Other celebrants dripped candle wax onto their faces.
The "holy fire" is taken aboard special flights to Athens and other cities — connecting many of the 200 million Orthodox worldwide to their spiritual roots.
Outside the church in Jerusalem's Old City, Israeli police helped worshippers light candles from the flame, many of the faithful stretching their arms across barricades erected to keep back the surging crowd.
Tens of thousands of pilgrims packed into the walled Old City for Easter, and many said they had been unable to get past the barriers to reach the ceremony.
Although police could not give an exact figure, the number of Easter pilgrims in Jerusalem was higher than normal because the calendars of five major Christian faiths coincided this year, bringing Orthodox and Western Christians to the cramped Old City at the same time. This happens only once every four years.

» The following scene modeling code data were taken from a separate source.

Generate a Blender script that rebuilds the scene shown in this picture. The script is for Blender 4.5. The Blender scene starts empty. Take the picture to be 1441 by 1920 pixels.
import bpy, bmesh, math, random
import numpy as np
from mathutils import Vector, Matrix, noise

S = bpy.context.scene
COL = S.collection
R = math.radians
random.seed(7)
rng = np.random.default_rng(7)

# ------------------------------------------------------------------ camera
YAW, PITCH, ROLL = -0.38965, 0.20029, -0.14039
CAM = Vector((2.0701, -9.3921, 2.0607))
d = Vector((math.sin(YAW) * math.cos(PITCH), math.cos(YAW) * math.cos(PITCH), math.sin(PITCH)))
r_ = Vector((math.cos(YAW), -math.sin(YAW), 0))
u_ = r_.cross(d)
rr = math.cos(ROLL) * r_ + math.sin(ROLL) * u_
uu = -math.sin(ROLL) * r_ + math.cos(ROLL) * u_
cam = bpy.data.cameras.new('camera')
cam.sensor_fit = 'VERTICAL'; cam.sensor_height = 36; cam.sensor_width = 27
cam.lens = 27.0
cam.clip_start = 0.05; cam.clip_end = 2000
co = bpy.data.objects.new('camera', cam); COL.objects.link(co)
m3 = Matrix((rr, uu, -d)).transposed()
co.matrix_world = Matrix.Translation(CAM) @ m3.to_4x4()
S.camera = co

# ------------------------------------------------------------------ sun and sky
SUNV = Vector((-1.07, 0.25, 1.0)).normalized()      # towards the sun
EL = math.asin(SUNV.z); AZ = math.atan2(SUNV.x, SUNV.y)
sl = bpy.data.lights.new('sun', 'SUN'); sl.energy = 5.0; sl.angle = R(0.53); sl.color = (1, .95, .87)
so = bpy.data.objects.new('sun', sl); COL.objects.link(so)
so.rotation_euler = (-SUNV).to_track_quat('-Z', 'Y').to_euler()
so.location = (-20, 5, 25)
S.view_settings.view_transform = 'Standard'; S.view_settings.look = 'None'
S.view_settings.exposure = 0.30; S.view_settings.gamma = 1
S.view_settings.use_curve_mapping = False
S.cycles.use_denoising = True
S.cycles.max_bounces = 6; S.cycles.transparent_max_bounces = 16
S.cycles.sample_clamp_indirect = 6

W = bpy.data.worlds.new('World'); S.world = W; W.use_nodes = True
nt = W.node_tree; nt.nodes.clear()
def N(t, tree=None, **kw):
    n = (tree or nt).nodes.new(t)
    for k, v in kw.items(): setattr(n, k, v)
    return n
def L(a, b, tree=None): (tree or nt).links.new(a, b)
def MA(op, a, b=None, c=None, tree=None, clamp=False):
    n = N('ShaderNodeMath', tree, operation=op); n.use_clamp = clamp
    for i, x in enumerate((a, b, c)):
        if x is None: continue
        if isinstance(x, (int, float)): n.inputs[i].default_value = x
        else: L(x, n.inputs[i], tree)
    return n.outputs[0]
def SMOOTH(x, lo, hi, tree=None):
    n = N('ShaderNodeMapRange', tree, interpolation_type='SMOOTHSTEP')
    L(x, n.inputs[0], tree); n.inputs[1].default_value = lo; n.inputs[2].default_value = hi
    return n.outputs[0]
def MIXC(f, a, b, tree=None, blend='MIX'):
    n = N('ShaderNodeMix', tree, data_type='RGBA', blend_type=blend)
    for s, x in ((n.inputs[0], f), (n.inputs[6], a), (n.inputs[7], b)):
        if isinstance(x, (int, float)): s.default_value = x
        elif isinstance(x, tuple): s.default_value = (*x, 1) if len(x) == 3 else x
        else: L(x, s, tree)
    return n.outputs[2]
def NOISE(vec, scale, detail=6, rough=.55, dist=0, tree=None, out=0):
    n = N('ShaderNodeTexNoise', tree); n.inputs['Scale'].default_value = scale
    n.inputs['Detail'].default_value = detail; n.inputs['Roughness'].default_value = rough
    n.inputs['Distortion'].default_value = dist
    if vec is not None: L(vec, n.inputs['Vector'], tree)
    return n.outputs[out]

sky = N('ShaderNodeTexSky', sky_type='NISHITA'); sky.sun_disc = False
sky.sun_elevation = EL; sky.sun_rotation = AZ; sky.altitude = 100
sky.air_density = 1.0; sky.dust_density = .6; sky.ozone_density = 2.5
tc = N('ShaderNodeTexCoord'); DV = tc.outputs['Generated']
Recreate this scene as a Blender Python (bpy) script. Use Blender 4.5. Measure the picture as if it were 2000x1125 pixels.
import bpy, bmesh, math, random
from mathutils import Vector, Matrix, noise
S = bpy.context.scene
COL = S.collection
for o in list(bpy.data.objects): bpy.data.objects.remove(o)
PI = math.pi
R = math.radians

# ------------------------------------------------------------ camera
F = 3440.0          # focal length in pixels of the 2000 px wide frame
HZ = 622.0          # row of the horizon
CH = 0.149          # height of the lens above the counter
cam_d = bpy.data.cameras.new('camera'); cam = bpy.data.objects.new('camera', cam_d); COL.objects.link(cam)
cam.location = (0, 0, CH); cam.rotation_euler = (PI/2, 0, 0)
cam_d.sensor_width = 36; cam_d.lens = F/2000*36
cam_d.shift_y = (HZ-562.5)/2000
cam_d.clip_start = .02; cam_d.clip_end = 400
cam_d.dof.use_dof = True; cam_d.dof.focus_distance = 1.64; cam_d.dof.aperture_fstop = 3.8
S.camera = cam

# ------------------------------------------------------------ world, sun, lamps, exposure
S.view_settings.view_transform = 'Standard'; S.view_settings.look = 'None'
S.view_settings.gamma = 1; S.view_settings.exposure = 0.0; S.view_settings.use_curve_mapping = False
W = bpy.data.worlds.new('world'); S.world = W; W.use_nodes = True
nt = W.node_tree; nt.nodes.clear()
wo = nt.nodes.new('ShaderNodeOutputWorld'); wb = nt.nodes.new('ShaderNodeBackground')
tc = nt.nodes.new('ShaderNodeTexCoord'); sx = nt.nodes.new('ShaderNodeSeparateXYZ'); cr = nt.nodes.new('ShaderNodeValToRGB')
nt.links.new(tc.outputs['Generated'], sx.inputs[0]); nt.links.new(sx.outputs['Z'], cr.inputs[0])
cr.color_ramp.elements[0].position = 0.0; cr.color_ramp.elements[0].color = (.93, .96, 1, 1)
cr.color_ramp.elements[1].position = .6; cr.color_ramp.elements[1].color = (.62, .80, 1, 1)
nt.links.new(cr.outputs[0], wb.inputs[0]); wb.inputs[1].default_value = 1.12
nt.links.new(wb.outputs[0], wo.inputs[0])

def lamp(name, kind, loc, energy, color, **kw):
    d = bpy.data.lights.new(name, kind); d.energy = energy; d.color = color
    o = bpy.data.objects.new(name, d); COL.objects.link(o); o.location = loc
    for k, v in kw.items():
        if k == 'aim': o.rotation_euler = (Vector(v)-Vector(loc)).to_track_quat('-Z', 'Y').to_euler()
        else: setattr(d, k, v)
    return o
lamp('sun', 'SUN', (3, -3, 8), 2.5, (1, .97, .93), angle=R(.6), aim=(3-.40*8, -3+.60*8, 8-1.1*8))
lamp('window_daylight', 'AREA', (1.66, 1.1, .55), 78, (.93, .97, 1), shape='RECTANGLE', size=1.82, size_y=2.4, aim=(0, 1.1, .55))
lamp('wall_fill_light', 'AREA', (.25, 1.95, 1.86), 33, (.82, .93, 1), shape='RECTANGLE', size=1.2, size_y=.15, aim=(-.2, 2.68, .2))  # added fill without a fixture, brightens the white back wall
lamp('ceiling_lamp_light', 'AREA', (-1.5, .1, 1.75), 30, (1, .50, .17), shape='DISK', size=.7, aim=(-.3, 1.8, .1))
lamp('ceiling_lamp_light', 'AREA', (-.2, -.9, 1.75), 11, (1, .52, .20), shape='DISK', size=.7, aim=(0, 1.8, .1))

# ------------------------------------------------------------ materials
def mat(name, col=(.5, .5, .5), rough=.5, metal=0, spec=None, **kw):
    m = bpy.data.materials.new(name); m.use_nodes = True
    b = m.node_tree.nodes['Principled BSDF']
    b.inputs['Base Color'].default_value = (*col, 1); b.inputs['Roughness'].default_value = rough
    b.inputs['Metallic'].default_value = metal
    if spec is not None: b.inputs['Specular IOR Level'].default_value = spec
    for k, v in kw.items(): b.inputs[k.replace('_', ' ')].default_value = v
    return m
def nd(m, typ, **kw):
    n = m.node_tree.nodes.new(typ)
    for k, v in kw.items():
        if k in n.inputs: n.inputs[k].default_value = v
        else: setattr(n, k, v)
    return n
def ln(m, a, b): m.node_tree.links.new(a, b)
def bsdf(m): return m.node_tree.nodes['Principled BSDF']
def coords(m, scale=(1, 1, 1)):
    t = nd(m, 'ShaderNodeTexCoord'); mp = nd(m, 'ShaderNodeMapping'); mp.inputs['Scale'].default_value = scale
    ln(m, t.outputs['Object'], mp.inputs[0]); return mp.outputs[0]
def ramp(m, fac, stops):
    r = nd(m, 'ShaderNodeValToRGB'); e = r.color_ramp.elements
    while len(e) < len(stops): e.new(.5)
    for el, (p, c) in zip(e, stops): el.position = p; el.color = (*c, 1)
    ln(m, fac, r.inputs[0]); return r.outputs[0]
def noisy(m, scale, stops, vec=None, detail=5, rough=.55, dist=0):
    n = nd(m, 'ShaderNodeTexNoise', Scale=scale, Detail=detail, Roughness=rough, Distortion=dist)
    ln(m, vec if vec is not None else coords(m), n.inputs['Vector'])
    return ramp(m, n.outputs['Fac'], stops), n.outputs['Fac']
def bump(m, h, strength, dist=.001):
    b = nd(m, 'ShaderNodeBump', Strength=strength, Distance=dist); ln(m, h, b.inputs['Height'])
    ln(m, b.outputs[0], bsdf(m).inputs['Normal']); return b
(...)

Among those unable, or unwilling, to brave the crush, 70-year-old Athena Kiraguzion, from Thessaloniki, Greece, sat with friends watching live coverage of the ritual on a TV set placed on a chair in one of the Old City's cobbled lanes.
In addition to a crucifix around her neck, she also wore several religious icons and an eye-shaped blue pendant to ward off misfortune.
"I wanted to go to the church but … it was difficult," she said, speaking through an interpreter. "There were many people and I'm sick. I wanted to see but I can't."
The event dates back at least 1,200 years.
Last year, tempers flared as thousands of people waited to pass through security barricades into the Old City. Some priests and pilgrims shoved and punched police, and there were scuffles inside the church. There were no reported disturbances this year and regular worshippers said the police presence was heavier than it had been previously.
Police spokesman Shmuel Ben-Ruby said several thousand police officers were deployed in the area.